- Required work: Filter this data down to the lines that hold "objects", and copy them.
· · · · ·
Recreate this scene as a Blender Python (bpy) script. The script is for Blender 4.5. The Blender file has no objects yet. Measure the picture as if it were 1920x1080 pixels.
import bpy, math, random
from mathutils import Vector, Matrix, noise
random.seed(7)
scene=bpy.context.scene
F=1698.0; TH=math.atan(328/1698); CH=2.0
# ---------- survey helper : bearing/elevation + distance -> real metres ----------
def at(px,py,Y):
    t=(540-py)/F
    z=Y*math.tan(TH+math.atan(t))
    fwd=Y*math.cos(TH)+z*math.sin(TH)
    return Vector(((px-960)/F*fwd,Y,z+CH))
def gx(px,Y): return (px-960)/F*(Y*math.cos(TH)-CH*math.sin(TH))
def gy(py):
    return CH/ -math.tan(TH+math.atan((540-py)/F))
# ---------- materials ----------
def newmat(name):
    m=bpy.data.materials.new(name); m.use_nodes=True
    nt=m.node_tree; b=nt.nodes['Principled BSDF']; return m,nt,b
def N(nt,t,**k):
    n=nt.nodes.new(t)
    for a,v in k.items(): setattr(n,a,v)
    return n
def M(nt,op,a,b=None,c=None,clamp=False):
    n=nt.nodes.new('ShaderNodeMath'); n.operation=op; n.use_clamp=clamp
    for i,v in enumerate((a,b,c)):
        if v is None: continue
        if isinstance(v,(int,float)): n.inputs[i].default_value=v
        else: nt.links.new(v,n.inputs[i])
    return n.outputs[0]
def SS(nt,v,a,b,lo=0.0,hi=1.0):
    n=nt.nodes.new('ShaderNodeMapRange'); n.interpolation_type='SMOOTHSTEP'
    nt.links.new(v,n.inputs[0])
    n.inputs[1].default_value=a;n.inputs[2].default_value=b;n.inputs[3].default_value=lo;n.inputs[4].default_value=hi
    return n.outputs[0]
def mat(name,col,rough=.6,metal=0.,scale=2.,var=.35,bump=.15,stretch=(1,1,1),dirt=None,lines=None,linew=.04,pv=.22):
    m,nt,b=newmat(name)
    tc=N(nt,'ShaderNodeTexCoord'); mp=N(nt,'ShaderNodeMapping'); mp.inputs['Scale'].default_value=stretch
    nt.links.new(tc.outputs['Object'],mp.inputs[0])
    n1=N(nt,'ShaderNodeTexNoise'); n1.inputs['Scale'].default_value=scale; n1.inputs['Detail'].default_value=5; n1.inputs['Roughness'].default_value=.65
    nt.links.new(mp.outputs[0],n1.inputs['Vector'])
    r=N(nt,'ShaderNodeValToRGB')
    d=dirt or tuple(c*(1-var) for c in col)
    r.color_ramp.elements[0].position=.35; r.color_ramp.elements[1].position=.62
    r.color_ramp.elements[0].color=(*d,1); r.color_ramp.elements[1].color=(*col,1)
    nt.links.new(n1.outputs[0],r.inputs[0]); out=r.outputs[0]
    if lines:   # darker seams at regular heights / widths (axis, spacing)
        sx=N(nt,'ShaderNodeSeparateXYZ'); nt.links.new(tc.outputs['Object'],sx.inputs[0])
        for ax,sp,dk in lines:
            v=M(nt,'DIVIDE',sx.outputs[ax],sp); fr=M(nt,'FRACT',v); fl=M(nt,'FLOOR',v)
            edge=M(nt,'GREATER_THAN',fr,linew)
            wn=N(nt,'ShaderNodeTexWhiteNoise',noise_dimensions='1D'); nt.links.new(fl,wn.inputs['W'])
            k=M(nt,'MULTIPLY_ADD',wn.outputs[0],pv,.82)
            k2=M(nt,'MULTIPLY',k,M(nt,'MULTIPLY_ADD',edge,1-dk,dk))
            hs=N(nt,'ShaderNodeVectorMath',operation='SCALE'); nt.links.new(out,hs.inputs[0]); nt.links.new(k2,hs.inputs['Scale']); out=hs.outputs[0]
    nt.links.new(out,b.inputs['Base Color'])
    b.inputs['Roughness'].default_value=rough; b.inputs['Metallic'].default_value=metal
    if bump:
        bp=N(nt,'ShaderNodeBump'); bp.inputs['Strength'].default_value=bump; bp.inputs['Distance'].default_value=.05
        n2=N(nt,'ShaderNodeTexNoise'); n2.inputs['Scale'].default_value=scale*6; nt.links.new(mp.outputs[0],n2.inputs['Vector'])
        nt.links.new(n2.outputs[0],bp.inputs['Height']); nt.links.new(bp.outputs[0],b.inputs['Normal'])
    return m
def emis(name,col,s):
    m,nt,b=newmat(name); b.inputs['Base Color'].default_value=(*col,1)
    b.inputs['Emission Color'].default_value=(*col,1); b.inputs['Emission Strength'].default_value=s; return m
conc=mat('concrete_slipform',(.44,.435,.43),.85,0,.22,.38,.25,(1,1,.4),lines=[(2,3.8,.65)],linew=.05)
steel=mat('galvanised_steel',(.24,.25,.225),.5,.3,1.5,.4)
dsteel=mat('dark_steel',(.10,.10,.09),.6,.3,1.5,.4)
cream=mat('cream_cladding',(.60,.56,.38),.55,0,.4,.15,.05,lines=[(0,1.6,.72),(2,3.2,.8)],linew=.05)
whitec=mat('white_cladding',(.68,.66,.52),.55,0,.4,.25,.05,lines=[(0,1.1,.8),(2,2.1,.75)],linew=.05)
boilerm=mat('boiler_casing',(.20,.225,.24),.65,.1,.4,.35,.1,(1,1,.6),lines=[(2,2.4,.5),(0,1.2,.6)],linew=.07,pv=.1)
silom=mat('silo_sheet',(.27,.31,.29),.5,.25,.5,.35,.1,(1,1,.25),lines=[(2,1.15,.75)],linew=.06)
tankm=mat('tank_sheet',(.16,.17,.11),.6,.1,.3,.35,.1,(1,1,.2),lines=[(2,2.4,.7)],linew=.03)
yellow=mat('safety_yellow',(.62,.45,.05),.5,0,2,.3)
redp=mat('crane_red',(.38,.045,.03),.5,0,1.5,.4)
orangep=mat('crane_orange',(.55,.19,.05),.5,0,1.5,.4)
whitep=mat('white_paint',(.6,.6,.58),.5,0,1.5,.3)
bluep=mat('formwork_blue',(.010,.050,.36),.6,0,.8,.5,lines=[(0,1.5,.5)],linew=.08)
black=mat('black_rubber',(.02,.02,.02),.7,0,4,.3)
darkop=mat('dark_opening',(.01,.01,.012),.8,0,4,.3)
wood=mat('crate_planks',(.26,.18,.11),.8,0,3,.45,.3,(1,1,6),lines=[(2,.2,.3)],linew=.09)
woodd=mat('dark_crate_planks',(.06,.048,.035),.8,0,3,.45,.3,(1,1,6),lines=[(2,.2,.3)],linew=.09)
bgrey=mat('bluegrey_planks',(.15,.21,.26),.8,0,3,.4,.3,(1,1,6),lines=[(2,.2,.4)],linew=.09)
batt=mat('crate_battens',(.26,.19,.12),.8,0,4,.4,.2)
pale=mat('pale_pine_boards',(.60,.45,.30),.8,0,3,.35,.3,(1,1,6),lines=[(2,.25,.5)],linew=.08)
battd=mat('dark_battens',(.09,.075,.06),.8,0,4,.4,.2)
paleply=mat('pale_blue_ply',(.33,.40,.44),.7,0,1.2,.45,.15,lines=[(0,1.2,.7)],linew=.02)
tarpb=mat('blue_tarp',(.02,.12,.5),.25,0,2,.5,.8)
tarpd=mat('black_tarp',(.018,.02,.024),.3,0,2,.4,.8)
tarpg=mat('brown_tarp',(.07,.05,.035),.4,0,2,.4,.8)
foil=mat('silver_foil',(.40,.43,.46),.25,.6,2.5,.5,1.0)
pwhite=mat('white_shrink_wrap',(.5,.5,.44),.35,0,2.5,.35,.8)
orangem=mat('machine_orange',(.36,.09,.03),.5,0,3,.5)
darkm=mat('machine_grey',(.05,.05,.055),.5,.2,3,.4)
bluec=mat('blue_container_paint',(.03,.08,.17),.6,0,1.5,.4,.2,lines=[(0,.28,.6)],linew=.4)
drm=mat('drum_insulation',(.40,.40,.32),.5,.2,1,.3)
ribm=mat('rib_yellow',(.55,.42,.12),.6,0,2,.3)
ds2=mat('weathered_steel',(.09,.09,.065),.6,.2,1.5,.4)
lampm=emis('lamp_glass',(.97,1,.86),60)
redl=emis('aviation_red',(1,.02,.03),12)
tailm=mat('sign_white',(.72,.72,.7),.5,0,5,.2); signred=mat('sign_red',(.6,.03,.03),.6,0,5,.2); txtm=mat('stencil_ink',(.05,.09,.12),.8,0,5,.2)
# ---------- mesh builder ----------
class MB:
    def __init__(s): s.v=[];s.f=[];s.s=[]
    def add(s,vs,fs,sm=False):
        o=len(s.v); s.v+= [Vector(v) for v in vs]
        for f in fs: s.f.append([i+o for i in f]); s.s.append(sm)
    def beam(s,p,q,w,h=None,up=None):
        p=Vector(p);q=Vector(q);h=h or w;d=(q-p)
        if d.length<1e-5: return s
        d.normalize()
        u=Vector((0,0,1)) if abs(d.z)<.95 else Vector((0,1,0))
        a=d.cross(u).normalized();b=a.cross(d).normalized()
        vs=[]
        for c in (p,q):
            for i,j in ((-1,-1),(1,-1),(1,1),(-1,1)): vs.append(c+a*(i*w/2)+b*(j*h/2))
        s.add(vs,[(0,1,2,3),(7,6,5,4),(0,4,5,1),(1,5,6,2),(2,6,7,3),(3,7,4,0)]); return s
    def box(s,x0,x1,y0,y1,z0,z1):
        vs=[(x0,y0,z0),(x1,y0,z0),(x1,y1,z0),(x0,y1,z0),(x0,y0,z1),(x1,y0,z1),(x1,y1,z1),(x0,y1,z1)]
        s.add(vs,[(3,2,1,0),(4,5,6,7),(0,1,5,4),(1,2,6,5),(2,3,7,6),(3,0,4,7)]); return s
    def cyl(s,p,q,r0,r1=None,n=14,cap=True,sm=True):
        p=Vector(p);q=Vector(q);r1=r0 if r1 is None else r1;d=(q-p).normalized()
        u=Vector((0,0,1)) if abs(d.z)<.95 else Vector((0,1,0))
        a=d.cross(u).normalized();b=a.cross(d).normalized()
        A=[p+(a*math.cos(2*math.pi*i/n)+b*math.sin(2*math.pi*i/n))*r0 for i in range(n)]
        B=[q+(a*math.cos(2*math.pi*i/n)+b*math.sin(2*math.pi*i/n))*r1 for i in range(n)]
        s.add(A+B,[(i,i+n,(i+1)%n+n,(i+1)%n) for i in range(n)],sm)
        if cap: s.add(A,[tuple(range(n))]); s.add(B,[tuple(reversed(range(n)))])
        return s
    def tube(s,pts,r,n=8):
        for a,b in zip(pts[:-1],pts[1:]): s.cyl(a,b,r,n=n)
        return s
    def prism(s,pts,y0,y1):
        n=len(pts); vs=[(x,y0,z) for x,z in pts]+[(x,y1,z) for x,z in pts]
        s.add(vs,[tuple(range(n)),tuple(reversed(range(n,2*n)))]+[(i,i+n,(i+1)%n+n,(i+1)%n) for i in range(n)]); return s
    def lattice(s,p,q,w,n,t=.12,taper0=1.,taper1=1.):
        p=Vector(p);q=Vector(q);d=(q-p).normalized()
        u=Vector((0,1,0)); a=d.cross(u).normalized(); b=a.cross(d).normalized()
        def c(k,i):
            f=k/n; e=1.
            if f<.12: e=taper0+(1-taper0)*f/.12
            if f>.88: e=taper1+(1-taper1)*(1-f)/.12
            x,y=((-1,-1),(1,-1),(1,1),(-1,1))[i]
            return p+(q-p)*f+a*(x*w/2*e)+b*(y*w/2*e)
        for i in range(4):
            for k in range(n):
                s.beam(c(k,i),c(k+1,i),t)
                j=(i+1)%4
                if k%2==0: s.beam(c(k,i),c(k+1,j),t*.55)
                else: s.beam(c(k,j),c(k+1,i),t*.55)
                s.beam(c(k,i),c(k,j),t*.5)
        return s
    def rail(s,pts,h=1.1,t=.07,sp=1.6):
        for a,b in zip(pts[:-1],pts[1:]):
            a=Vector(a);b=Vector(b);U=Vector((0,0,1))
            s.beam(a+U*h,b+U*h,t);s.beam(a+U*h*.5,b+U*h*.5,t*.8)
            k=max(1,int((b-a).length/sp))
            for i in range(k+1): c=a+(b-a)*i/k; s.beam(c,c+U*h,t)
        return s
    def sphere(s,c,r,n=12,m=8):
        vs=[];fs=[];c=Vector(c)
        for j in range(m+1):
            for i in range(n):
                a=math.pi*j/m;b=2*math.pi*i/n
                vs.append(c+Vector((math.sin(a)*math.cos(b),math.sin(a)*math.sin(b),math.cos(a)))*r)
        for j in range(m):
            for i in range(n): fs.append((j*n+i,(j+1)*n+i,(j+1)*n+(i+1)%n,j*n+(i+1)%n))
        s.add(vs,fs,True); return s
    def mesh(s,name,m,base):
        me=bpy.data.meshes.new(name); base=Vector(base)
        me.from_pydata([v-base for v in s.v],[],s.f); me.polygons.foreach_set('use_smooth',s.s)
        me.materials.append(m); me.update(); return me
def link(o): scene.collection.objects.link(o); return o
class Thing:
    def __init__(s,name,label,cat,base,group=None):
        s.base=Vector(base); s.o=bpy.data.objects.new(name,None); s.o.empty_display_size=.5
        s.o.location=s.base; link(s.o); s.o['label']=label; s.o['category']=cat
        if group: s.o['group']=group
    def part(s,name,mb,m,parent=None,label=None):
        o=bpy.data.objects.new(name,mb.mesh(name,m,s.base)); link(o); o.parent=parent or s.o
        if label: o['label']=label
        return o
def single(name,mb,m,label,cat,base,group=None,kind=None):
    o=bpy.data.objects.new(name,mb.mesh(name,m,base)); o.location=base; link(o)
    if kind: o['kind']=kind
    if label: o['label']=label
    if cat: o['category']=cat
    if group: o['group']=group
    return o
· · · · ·
- Output of the task:
Recreate this scene as a Blender Python (bpy) script. The script is for Blender 4.5. The Blender file has no objects yet. Measure the picture as if it were 1920x1080 pixels.
def link(o): scene.collection.objects.link(o); return o
        s.base=Vector(base); s.o=bpy.data.objects.new(name,None); s.o.empty_display_size=.5
        o=bpy.data.objects.new(name,mb.mesh(name,m,s.base)); link(o); o.parent=parent or s.o
    o=bpy.data.objects.new(name,mb.mesh(name,m,base)); o.location=base; link(o)